• Exercise aim:
Read the listing and extract each line that includes the word "script".

• Stored data:

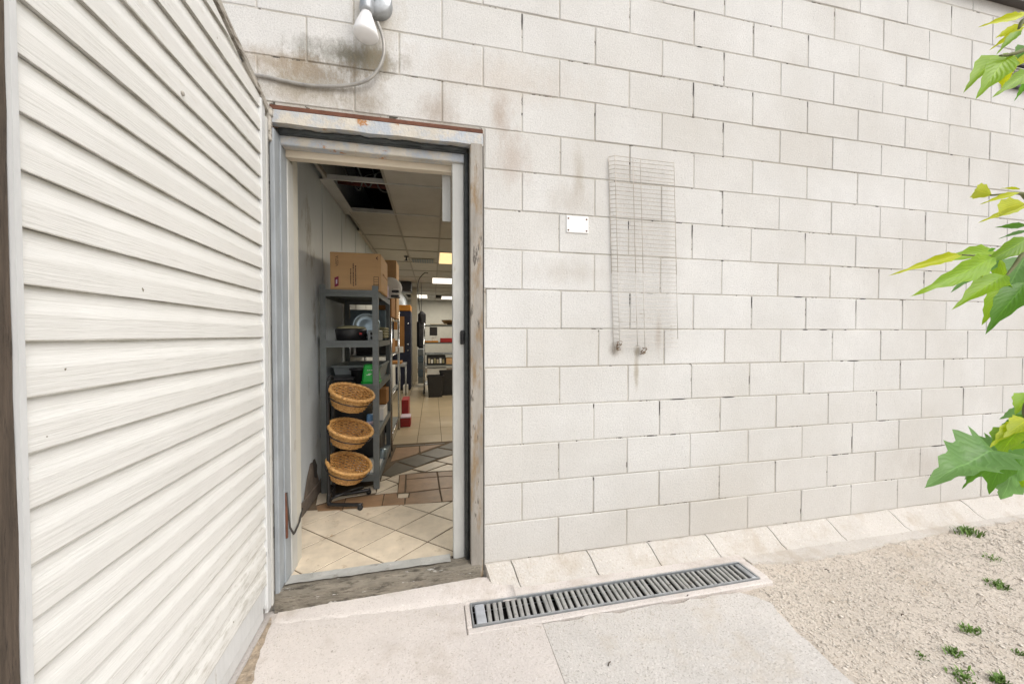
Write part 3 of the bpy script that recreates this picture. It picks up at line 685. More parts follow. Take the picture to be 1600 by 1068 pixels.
# ------------------------------------------------------------------ INTERIOR SHELL
IX0, IX1, IY1, CZ = -1.08, 2.0, 11.2, 2.34
MB().box(-1.4, IX0 - .0, .192, IY1 + .2, -.05, 3.0).build('inner_wall', M['in_wall'], kind='structure')
iw = bpy.data.objects['inner_wall']
for i in range(8):      # seams between wall panels
    y = 1.25 + i * .62
    MB().box(IX0, IX0 + .004, y, y + .02, .0, CZ - .01).build('panel_strip', M['in_wall'], iw)
MB().box(IX0, IX0 + .012, .62, 3.2, .003, .09, .003).build('base_strip', M['peel'], iw)
bp = MB(); poly = [(.72, .015), (1.10, .015), (1.09, .1), (1.03, .21), (.97, .275), (.90, .285), (.84, .22), (.78, .12)]
bp.add([(IX0 + .003, y, z) for y, z in poly], [tuple(range(len(poly)))]).build('bare_patch', M['peel'], iw)
bp = MB(); poly = [(.98, .16), (1.04, .13), (1.05, .22), (1.0, .285), (.95, .29)]
bp.add([(IX0 + .005, y, z) for y, z in poly], [tuple(range(len(poly)))]).build('bare_patch', M['gap'], iw)
MB().box(IX0 - .3, IX1 + .2, IY1, IY1 + .2, -.05, 3.0).build('far_wall', M['in_far'], kind='structure')
MB().box(IX1, IX1 + .2, .192, IY1 - .002, -.05, 3.0).build('side_wall', M['in_far'], kind='structure')
MB().box(-1.4, IX1 + .2, .192, IY1 + .2, 3.0, 3.12).build('roof_deck', M['plenum'], kind='structure')
MB().box(-1.078, -.928, .194, .262, 0.002, 2.998).box(-.07, 1.998, .194, .262, .002, 2.998).box(-.9275, -.0705, .194, .262, 2.085, 2.998).build('inner_front_wall', M['in_far'], kind='structure')

# floor: tiles picked out one by one near the door, larger plain tiles beyond
fl = MB().box(-1.2, IX1, .0985, IY1, -.06, -.0025).build('interior_floor', M['grout'], kind='structure')
def clip(poly, a, b, c):       # keep a*x + b*y <= c
    out = []
    for i in range(len(poly)):
        p, q = poly[i], poly[(i + 1) % len(poly)]; dp, dq = a * p[0] + b * p[1] - c, a * q[0] + b * q[1] - c
        if dp <= 0: out.append(p)
        if dp * dq < 0: t = dp / (dp - dq); out.append((p[0] + (q[0] - p[0]) * t, p[1] + (q[1] - p[1]) * t))
    return out
def area(p): return abs(sum(p[i][0] * p[(i + 1) % len(p)][1] - p[(i + 1) % len(p)][0] * p[i][1] for i in range(len(p)))) / 2
def tile(poly, m_):
    if len(poly) < 3 or area(poly) < .0006: return
    MB().prism(poly, -.002, .001 + random.uniform(-.0004, .0004), .002).build('floor_tile', m_, fl)
th = R(41.5); u1 = (math.cos(th), math.sin(th)); n1 = (-math.sin(th), math.cos(th)); n2 = (math.sin(th), math.cos(th)); g = .0038
for i in range(-9, 9):
    for j in range(-9, 9):
        b0, b1 = .386 + .25 * i + g, .386 + .25 * (i + 1) - g; a0, a1 = -.245 + .256 * j + g, -.245 + .256 * (j + 1) - g
        def P(a, b):
            det = n2[0] * n1[1] - n2[1] * n1[0]; return ((a * n1[1] - b * n2[1]) / det, (b * n2[0] - a * n1[0]) / det)
        q = [P(a0, b0), P(a1, b0), P(a1, b1), P(a0, b1)]
        if max(abs(p[0] + .5) for p in q) > 1.8 or max(abs(p[1]) for p in q) > 2.2: continue
        for a, b, c in ((-1, 0, 1.079), (1, 0, .6), (0, -1, -.10), (.075, 1, .728)): q = clip(q, a, b, c) if len(q) > 2 else q
        tile(q, M['cream_tile'])
def zp(pts): return [tuple(at(500 + x * .1377, 660 + y * .1377, Z=0)[:2]) for x, y in pts]
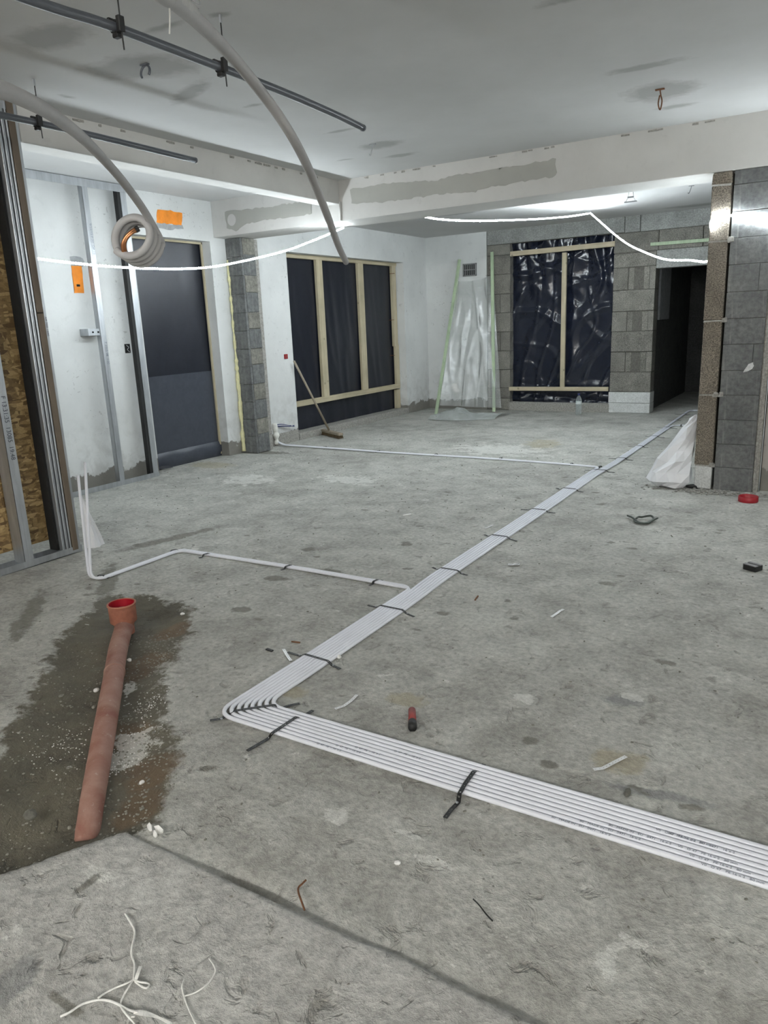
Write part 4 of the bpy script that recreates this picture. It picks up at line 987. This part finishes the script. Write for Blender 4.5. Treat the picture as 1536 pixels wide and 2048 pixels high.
# bend and foreground straps
t = thing('pipe_strap', 'black strap lying across the bend of the eight pipes', 'strap', FL(510, 1425), 'black straps over the main pipes')
ribbon([F2(420, 1441), F2(441, 1438), F2(458, 1429), FL(468, 1422, .0176), FL(500, 1417, .0176), FL(548, 1410, .0176), F2(562, 1417), F2(575, 1412), F2(599, 1407)], .012, t, MT['black'])
for q in ((443, 1438), (563, 1416)):
    g_ = F2(*q); bm = B(); lathe(bm, [(.0005, .0085), (.004, .0075), (.0045, .0055), (.0045, .003)], g_.x, g_.y, 8); obj('screw', bm, MT['steel'], t)
t = thing('pipe_strap', 'black perforated strap just right of the bend of the pipes', 'strap', FL(570, 1450), 'black straps over the main pipes')
ribbon([F2(494, 1502), F2(537, 1477), FL(545, 1466, .0176), FL(575, 1446, .0176), FL(593, 1434, .0176), F2(601, 1435), F2(626, 1421)], .0125, t, MT['black'])
for q in ((538, 1475), (603, 1434)):
    g_ = F2(*q); bm = B(); lathe(bm, [(.0005, .0085), (.004, .0075), (.0045, .0055), (.0045, .003)], g_.x, g_.y, 8); obj('screw', bm, MT['steel'], t)
t = thing('pipe_strap', 'black perforated strap across the pipes nearest the camera', 'strap', FL(935, 1570), 'black straps over the main pipes')
ribbon([F2(890, 1636), F2(902, 1620), F2(917, 1605), FL(919, 1588, .0176), FL(930, 1568, .0176), FL(948, 1543, .0176), F2(957, 1541), F2(968, 1529)], .0125, t, MT['black'])
for q in ((914, 1606), (958, 1540)):
    g_ = F2(*q); bm = B(); lathe(bm, [(.0005, .0085), (.004, .0075), (.0045, .0055), (.0045, .003)], g_.x, g_.y, 8); obj('screw', bm, MT['steel'], t)
# straps up the long run
runs = [(2.175, -1.765, -1.632, 2.165), (2.765, -1.765, -1.632, 2.76), (3.375, -1.755, -1.645, 3.37), (4.07, -1.758, -1.648, 4.065), (4.78, -1.765, -1.655, 4.77), (5.48, -1.77, -1.66, 5.47), (6.27, -1.765, -1.645, 6.26), (6.88, -1.708, -1.633, 6.87), (7.58, -1.708, -1.633, 7.57), (8.25, -1.708, -1.633, 8.25), (8.95, -1.708, -1.633, 8.95), (9.65, -1.725, -1.69, 9.65), (10.2, -1.73, -1.69, 10.2)]
ow = ['first', 'second', 'third', 'fourth', 'fifth', 'sixth', 'seventh', 'eighth', 'ninth', 'tenth', 'eleventh', 'twelfth', 'last']
for i, (y, xl, xr, y2) in enumerate(runs):
    tl = rnd.uniform(.05, .09); tr_ = rnd.uniform(.05, .08)
    lab = f'{ow[i]} black strap up the long pipe run, counting away from the bend' if i < 12 else 'last black strap on the long pipe run, at the dark doorway'
    strap((xl-tl, y+rnd.uniform(-.015, .03)), (xl, y), (xr, y2), (xr+tr_, y2-.01+rnd.uniform(-.02, .01)), lab, wdt=.012 if i < 4 else .014, holes=i < 5)
# small clips on branches
def clip(px_, py_, ang, label, grp, L=.05, wz=.02):
    p = FL(px_, py_); d = Vector((math.cos(ang), math.sin(ang), 0)); t = thing('pipe_clip', label, 'strap', p, grp)
    q = [p-d*(wz+.03)+Vector((0, 0, .004)), p-d*(wz+.006)+Vector((0, 0, .004)), p-d*wz+Vector((0, 0, .014)), p-d*(wz-.005)+Vector((0, 0, .0172)), p+d*(wz-.005)+Vector((0, 0, .0172)), p+d*wz+Vector((0, 0, .014)), p+d*(wz+.006)+Vector((0, 0, .004)), p+d*(wz+.03)+Vector((0, 0, .004))]
    ribbon(q, .014, t, MT['black'], False)
g1 = 'clips on the near branch'; g2 = 'clips on the far branch'
for (x, y, an, l) in ((752, 1167, 1.4, 'black clip on the near branch closest to the main run'), (577, 1137, 1.3, 'second black clip on the near branch from the main run'), (413, 1113, 1.3, 'third black clip on the near branch from the main run'), (349, 1105, 1.1, 'black clip at the corner of the near branch'), (203, 1156, .2, 'black clip where the near branch turns up into two risers')):
    clip(x, y, an, l, g1)
for (x, y, l) in ((650, 896, 'black clip on the far branch nearest the block column'), (757, 904, 'second black clip on the far branch from the column'), (872, 911, 'third black clip on the far branch from the column'), (1001, 919, 'fourth black clip on the far branch from the column'), (1143, 930, 'fifth black clip on the far branch from the column'), (1200, 936, 'black clip on the far branch where it leaves the main run')):
    clip(x, y, 1.5, l, g2)
clip(1363, 852, 1.5, 'black clip on the short branch behind the white bag', g2)

# ================================================================== DRAIN PIPE
t = thing('drain_pipe', 'half-buried terracotta drain pipe with an open red socket', 'drain pipe', (-2.69, 2.05, 0))
cx, cy = -2.693, 2.050
bm = B(); pts = spline([(cx+.01, cy-.01, .02), (cx+.03, cy-.03, .016), FL(236, 1300, .012), FL(224, 1375, .010), FL(211, 1450, .006), FL(197, 1530, -.008), FL(185, 1600, -.026), FL(178, 1650, -.044), FL(172, 1690, -.065)], 6)
tube(bm, pts, [.0415-.008*i/len(pts)+.0012*N(i*.7, 3) for i in range(len(pts))], 20); obj('buried_run', bm, MT['pipe_dirty'], t, True)
p = FL(229, 1345, .0105); d = (FL(211, 1450, .006)-FL(236, 1300, .012)).normalized()
bm = B(); tube(bm, [p-d*.008, p+d*.008], .0412, 20); obj('joint_ring', bm, MT['pipe_dirty'], t, True)
bm = B(); lathe(bm, [(.043, -.02), (.043, .02), (.050, .032), (.0595, .040), (.0600, .105), (.0605, .116), (.064, .119), (.064, .126), (.0605, .127), (.056, .124), (.0555, .11)], cx, cy, 32); obj('socket', bm, MT['terracotta'], t, True)
bm = B(); lathe(bm, [(.0555, .1245), (.0545, .10), (.0545, .05)], cx, cy, 32); obj('red_seal', bm, MT['redcap'], t, True)
bm = B(); lathe(bm, [(.0544, .088), (.001, .088)], cx, cy, 24); obj('sand_fill', bm, MT['oldred'], t, True)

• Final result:
Write part 3 of the bpy script that recreates this picture. It picks up at line 685. More parts follow. Take the picture to be 1600 by 1068 pixels.
Write part 4 of the bpy script that recreates this picture. It picks up at line 987. This part finishes the script. Write for Blender 4.5. Treat the picture as 1536 pixels wide and 2048 pixels high.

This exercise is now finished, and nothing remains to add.